## Work instructions
Note each line of the listing that contains the string "high", and copy it.

## Data for the task
______________________________
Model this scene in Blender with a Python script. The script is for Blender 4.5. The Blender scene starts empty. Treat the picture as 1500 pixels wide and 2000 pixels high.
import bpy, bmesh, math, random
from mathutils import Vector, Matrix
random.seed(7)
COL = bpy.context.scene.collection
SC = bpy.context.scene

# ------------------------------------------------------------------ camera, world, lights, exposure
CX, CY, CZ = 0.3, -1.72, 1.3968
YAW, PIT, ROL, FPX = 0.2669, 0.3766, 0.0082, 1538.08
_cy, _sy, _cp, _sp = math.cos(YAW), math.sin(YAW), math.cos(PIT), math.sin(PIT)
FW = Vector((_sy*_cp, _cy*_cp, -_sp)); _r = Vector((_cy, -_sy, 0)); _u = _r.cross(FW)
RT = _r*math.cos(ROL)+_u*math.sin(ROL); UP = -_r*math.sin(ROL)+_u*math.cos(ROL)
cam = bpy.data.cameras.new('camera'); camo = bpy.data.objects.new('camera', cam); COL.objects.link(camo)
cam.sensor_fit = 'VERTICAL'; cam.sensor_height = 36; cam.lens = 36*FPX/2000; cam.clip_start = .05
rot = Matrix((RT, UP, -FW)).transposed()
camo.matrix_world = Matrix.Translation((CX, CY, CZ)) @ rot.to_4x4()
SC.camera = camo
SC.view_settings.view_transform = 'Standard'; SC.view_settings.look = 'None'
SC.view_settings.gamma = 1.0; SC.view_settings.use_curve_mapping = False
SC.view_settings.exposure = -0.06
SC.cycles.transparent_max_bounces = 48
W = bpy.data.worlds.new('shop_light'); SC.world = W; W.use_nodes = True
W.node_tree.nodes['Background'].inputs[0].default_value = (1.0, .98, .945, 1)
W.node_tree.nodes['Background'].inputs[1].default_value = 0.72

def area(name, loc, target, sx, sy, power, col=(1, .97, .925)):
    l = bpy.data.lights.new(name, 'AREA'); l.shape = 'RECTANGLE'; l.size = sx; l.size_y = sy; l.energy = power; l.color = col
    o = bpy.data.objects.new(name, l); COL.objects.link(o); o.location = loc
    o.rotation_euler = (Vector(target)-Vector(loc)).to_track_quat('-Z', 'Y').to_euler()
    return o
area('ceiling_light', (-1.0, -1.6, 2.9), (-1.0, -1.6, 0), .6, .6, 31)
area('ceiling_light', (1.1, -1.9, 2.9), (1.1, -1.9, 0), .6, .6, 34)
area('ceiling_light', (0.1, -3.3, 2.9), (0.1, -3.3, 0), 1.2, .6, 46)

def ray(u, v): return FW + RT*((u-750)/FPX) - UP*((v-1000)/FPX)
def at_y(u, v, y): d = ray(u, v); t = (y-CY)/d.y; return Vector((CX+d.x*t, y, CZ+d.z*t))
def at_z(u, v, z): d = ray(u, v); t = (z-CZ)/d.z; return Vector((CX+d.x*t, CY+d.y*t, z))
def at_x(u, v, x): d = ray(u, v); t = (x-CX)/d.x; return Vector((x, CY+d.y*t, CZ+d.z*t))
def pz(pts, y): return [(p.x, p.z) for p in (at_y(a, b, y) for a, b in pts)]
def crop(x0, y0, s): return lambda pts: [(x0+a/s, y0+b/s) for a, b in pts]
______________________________
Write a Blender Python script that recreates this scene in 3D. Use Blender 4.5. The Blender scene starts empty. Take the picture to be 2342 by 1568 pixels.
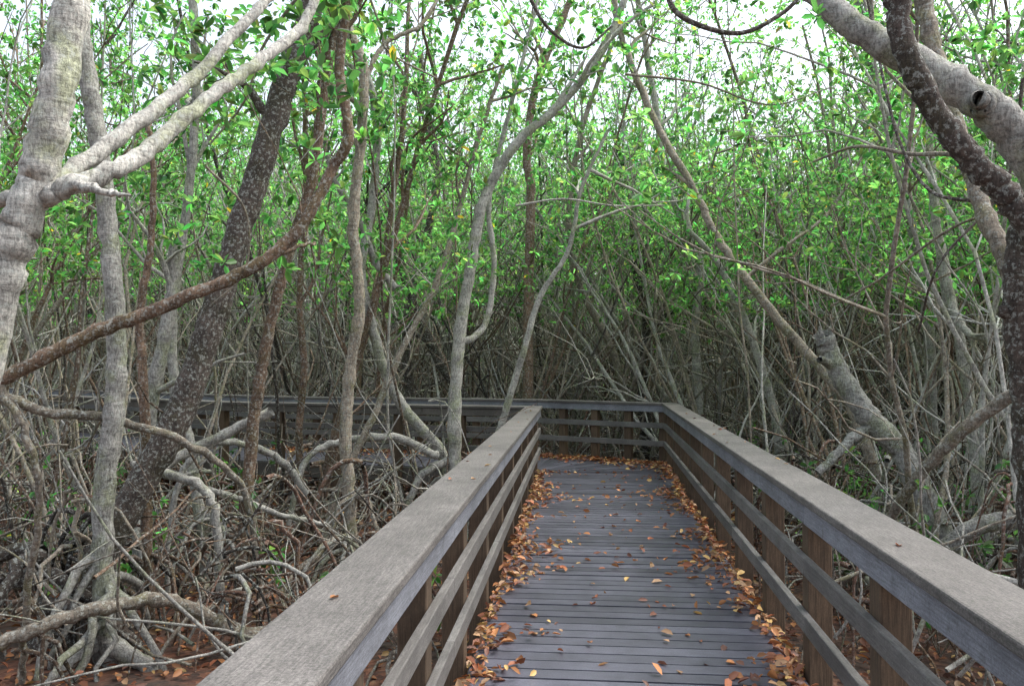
______________________________
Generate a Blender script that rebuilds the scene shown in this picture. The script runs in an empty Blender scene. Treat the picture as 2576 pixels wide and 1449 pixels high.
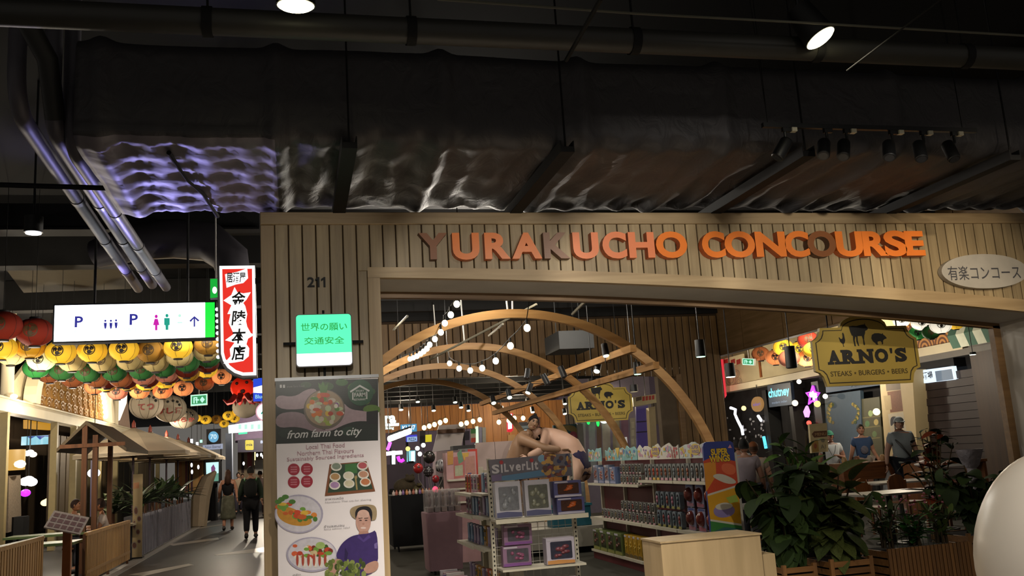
______________________________
## Full output
Model this scene in Blender with a Python script. The script is for Blender 4.5. The Blender scene starts empty. Treat the picture as 1500 pixels wide and 2000 pixels high.
Generate a Blender script that rebuilds the scene shown in this picture. The script runs in an empty Blender scene. Treat the picture as 2576 pixels wide and 1449 pixels high.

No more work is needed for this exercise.